GV: Durante a aula aberta, você mencionou a personagem da Negrita MC – rapper, negra e frontwoman de uma banda punk. Essa personagem existiu ou ela é uma mistura das memórias dos autores?

DD: Os personagens são frutos da mistura de várias pessoas que, de fato, existiram. Negrita é um ponto inventado: seria impossível ter uma mulher preta e periférica liderando uma banda de rap nos anos 90. Era um tempo muito mais machista que hoje…

Boyzinha, personagem de Negrita MC (centro). Foto: Canal Brasil | Divulgação.

Boyzinha, personagem de Negrita MC (centro) | Foto: Canal Brasil/Divulgação.

GV: O pano de fundo da vida dessas meninas e meninos envolvia o começo do Manguebeat e também uma espécie de desencontro com o Brasil em crise. Como entende o papel das artes, especialmente da música, naquele momento?

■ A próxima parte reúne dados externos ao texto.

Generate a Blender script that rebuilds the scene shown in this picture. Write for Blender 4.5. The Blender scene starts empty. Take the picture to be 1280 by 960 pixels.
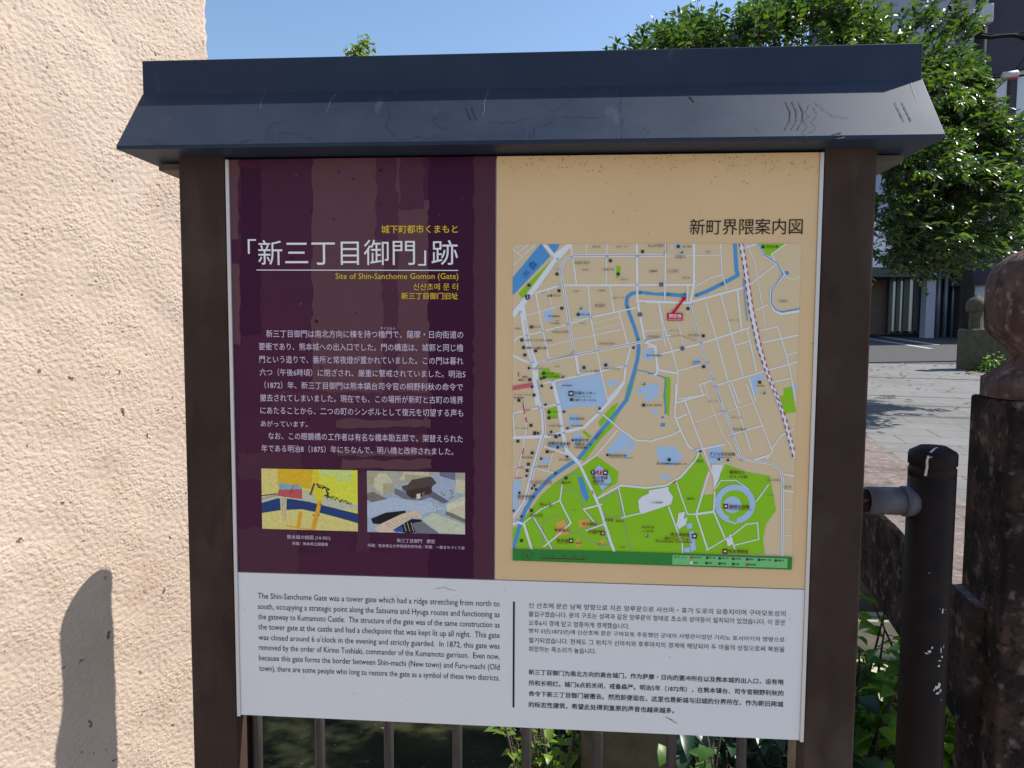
import bpy, bmesh, math, random
import numpy as np
from mathutils import Vector, Matrix

random.seed(7)
R = math.radians
sc = bpy.context.scene
COL = sc.collection

# ------------------------------------------------------------------ camera
F = 888.0                                   # focal length in pixels of the 1280 px wide photograph
Z0 = 1.34                                   # height of the board's centre above the ground
CAM = Vector((0.0901, -1.3019, 0.2115 + Z0))
yaw, pitch, roll = -0.0724, -0.0687, 0.0057
fw = Vector((math.sin(yaw) * math.cos(pitch), math.cos(yaw) * math.cos(pitch), math.sin(pitch)))
r0 = Vector((math.cos(yaw), -math.sin(yaw), 0))
u0 = r0.cross(fw)
rt = math.cos(roll) * r0 + math.sin(roll) * u0
up = -math.sin(roll) * r0 + math.cos(roll) * u0
cam_d = bpy.data.cameras.new('camera')
cam = bpy.data.objects.new('camera', cam_d)
COL.objects.link(cam)
cam.matrix_world = Matrix(((rt.x, up.x, -fw.x, CAM.x), (rt.y, up.y, -fw.y, CAM.y), (rt.z, up.z, -fw.z, CAM.z), (0, 0, 0, 1)))
cam_d.sensor_width = 36
cam_d.lens = F / 1280 * 36
cam_d.clip_start = 0.02
cam_d.clip_end = 3000
sc.camera = cam

# ------------------------------------------------------------------ light
SUN = Vector((0.613, 0.169, 0.771)).normalized()
w = bpy.data.worlds.new('World'); sc.world = w; w.use_nodes = True
wt = w.node_tree
sky = wt.nodes.new('ShaderNodeTexSky'); sky.sky_type = 'NISHITA'; sky.sun_disc = False
sky.sun_elevation = math.asin(SUN.z)
sky.sun_rotation = math.atan2(SUN.x, SUN.y)
sky.air_density = 1.15; sky.dust_density = 0.7; sky.ozone_density = 3.6
wt.links.new(sky.outputs[0], wt.nodes['Background'].inputs[0])
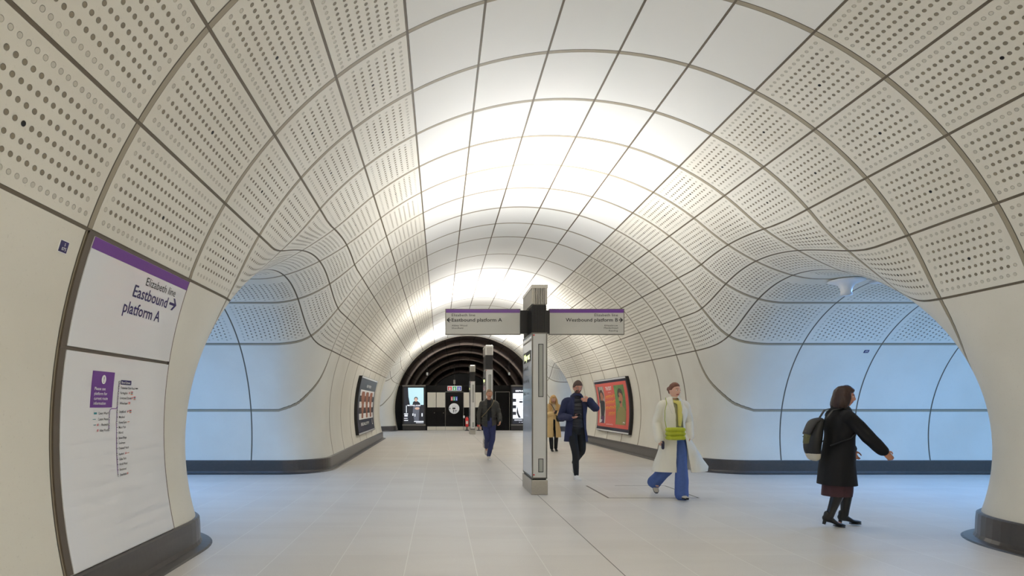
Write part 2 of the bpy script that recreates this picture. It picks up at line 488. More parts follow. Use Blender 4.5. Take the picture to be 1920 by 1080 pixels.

DD: Rapaz, éramos todos jovens, então não tinha tempo ruim. O país poderia afundar que a gente continuaria focado no que estava fazendo. Talvez seja exatamente a alegria que incomode tanto o conservadorismo. Nesse sentido, a música é um troço realmente revolucionário por criar mundos alternativos ao senso comum.

GV: E hoje? Qual é a novidade que vem do Recife? O que tem te chamado a atenção por lá?

DD: O Recife está em processo de se redescobrir. É um momento em que há bons destaques mas não uma coisa coletiva e poderosa.

GV: Pra encerrar – você está divulgando Lama dos Dias há algum tempo. Nesse processo, qual a pergunta que nunca te fizeram, mas que você gostaria de ter respondido?

DD: Nunca me perguntaram quem sou eu na série. Nem adiantaria porque eu não responderia. (Risos).

Sobre a série

O Global Voices entrou em contato com o Canal Brasil, que confirmou que, inicialmente, a série só estará disponível ao público brasileiro. Além de DJ Dolores, a série “Lama dos Dias” tem co-criação de Hilton Lacerda, um dos representantes de “uma fértil safra de cineastas pernambucanos” do fim dos anos 1980, que assinou os filmes Baile Perfumado (1997) e Amarelo Manga (2002).